Hemet High multimedia course prepares students for future

By JESSICA SElF THE VALLEY CHRONICLE

 

The 11-year-old program at the high school is an over view of several media programs that students will need while progressing in college and their careers, according to instructor John Hill.


“We take them through the basics of Adobe Photoshop, InDesign, Acrobat, iMovie, Final Cut, Garage Band, and other programs in the Adobe Suite,” Hill said. “We don’t go into depth into any one program, but allow the students to learn at their own pace. They can pursue the programs they like and just touch on the ones they do not have as much interest in. But they get to know each program at least a bit.”


The class goes through a variety of assignments which allow them to learn visual, textual, motion, still, graphic, and typography programs.“


Students should be able to enter in motion and still images to the computer and manipulate them to create a very strong end product,” Hill said. “They don’t just learn how to generically put together a slideshow or edit in iMovie, they learn to layer and make a real mini film.”

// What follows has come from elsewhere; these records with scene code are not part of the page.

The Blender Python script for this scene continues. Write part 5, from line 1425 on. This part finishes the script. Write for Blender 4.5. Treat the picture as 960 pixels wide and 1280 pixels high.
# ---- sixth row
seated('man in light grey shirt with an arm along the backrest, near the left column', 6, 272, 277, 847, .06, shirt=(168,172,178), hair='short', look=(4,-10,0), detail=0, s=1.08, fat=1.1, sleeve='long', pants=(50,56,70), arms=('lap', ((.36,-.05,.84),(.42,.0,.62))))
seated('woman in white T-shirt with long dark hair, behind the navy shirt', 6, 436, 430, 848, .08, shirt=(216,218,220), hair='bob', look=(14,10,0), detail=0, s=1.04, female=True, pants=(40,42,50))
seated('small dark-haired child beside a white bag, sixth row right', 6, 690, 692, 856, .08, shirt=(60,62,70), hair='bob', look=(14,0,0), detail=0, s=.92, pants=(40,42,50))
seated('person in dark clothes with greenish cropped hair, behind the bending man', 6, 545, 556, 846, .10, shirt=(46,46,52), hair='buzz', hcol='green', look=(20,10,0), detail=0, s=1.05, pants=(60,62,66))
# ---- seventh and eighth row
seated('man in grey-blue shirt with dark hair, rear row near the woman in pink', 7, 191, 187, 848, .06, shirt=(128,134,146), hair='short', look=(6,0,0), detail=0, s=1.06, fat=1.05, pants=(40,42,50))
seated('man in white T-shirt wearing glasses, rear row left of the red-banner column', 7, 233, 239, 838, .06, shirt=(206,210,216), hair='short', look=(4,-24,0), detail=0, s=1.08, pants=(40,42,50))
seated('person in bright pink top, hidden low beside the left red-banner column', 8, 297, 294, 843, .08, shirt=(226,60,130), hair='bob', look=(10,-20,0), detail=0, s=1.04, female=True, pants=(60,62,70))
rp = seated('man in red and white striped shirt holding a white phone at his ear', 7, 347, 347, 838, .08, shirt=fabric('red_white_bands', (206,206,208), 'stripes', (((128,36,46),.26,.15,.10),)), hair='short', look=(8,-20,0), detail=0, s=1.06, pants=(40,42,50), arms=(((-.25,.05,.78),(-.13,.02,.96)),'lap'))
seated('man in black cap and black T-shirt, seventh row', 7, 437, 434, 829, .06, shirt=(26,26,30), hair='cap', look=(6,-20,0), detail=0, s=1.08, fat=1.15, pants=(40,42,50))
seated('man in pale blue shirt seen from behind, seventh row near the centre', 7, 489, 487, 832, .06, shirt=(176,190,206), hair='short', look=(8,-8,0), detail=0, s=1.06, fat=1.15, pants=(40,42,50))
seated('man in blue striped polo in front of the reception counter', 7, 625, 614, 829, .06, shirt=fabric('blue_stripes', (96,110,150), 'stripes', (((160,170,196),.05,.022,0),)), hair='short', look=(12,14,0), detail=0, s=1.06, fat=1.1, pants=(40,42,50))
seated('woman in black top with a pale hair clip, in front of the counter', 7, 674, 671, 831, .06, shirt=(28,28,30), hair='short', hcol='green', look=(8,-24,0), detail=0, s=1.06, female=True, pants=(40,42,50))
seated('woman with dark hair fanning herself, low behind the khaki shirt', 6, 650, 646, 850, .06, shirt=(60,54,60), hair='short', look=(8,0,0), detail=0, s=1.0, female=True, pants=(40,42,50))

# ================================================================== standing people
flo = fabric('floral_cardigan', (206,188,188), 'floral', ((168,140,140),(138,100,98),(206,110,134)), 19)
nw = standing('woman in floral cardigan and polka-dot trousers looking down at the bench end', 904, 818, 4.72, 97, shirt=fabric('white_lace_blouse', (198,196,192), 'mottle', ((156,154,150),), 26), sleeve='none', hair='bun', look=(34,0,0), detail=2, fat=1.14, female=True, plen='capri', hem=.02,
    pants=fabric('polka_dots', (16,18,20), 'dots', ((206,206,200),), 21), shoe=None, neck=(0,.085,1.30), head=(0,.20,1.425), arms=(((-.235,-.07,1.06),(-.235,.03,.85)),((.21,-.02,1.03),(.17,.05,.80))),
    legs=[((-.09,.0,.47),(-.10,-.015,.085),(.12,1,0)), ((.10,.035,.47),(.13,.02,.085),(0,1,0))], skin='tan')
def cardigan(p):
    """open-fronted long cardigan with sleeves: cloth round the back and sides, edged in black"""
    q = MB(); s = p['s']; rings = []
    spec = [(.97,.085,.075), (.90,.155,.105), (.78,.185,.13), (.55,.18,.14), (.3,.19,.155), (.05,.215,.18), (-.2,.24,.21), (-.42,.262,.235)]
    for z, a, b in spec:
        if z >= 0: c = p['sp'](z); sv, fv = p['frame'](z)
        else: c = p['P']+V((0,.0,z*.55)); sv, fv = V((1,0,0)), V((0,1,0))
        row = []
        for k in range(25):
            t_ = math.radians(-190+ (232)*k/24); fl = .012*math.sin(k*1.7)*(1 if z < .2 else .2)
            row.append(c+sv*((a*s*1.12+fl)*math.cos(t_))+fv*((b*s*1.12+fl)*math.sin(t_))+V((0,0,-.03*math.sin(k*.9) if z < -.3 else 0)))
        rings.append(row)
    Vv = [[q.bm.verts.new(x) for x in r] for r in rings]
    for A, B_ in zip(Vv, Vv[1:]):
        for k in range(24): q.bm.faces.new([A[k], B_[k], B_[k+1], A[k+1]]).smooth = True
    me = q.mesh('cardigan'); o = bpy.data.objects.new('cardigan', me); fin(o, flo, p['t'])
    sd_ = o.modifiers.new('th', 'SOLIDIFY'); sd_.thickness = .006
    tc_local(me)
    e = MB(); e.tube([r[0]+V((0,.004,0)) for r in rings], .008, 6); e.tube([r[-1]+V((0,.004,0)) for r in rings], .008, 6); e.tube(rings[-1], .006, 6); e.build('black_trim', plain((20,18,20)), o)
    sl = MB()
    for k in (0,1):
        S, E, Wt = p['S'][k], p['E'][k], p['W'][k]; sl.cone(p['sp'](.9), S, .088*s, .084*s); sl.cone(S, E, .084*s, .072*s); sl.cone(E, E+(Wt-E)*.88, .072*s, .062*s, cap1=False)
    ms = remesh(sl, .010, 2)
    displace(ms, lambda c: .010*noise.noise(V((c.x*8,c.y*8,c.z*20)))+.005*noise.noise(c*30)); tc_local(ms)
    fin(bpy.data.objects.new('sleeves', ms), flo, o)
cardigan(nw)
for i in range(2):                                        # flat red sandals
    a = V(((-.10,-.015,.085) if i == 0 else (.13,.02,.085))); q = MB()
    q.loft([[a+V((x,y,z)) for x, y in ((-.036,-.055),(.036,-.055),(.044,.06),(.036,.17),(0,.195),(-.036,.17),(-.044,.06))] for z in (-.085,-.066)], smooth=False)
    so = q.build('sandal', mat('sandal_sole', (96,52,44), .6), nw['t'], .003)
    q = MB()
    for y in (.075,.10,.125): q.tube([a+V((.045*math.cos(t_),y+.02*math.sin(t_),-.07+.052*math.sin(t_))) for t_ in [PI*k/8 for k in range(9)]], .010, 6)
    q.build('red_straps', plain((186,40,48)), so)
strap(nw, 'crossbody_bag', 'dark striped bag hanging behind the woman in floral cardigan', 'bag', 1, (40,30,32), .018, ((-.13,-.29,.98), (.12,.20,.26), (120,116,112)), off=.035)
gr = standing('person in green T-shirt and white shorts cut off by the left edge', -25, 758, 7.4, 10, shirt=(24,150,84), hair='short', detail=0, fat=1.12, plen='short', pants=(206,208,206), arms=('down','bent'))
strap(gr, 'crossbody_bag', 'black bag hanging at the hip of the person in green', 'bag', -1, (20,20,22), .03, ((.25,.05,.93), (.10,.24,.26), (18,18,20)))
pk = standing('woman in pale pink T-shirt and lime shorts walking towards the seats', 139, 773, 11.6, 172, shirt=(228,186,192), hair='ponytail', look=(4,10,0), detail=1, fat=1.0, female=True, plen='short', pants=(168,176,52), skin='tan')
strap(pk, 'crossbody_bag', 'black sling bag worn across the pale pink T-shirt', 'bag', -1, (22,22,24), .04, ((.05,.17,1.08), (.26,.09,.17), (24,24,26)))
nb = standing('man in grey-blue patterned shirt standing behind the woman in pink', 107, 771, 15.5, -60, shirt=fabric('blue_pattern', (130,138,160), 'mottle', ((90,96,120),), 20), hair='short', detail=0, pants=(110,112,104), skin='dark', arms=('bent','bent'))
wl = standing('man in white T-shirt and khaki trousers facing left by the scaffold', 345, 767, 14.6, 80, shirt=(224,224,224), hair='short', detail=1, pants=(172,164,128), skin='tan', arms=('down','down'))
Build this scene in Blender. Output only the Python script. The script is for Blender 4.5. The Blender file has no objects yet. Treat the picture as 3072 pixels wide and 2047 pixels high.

Some of the projects students embark on in the semester-long course are creating a commercial for an existing product by emulating a commercial already on television, creating their own production company and advertising for it, and creating videos for goings-on at the school such as pep assemblies. 


Hill said the demand for the class has been very high this year.“ 


There has definitely been a lot of interest this year. It meets the fine arts requirement for students and is particularly exciting for college bound students. It is teaching them a skill they need in several industries,”


Hill said. “Professionals expect you to know this stuff. These programs have become like basic skills. They need to know how to integrate these programs, not just know how to use a keyboard.” Hill said that students are surprisingly independent in his courses and can usually work at their own pace with tutorial videos he created for them.


“This is a different kind of classroom atmosphere. I cannot get up here and lecture because all of my students are at a different place in their learning. Some students take my class two to three times and have progressed well beyond the first timers, ”Hill said. “They obviously have markers along the way so I can grade their progress, but they are highly independent.”


Hill teaches three periods of multimedia, one period of digital photography, and one period of yearbook. His yearbook students also get a large lesson in multimedia skills and have several assets that other yearbook teams do not get. 


“We are a Mac lab, which is a huge benefit to these students. They get to learn on the computers and with the programs that they will likely be using in college and in the future,” Hill said. “They also have a studio with a green screen, 60Dand 70D cameras, soft boxes, and strobe lighting.”


The studio and other additions to the yearbook class and multimedia lab are completely funded through yearbook sales.


“They do a lot with green screening and layering and editing. Some of them struggle with the concepts, but most of them jusT gobble it up,” Hill said.  The first project the students take on is a compilation video of 20 different people counting down from 20.


“Video assembly is probably the biggest skill I hope they will acquire,” Hill said. 


There are currently 110multimedia students, 20 digital photography students, and 30 yearbook students in Hill’s courses.


“I am always impressed when my students go in to school for graphic design or something similar. It is beneficial in college.  They know how to get an inter-application operability and learn to not be afraid of programs,” Hill said. “The things they are learning how to do are transferable to life skills. They are being creative, incorporating their imagination and technology.”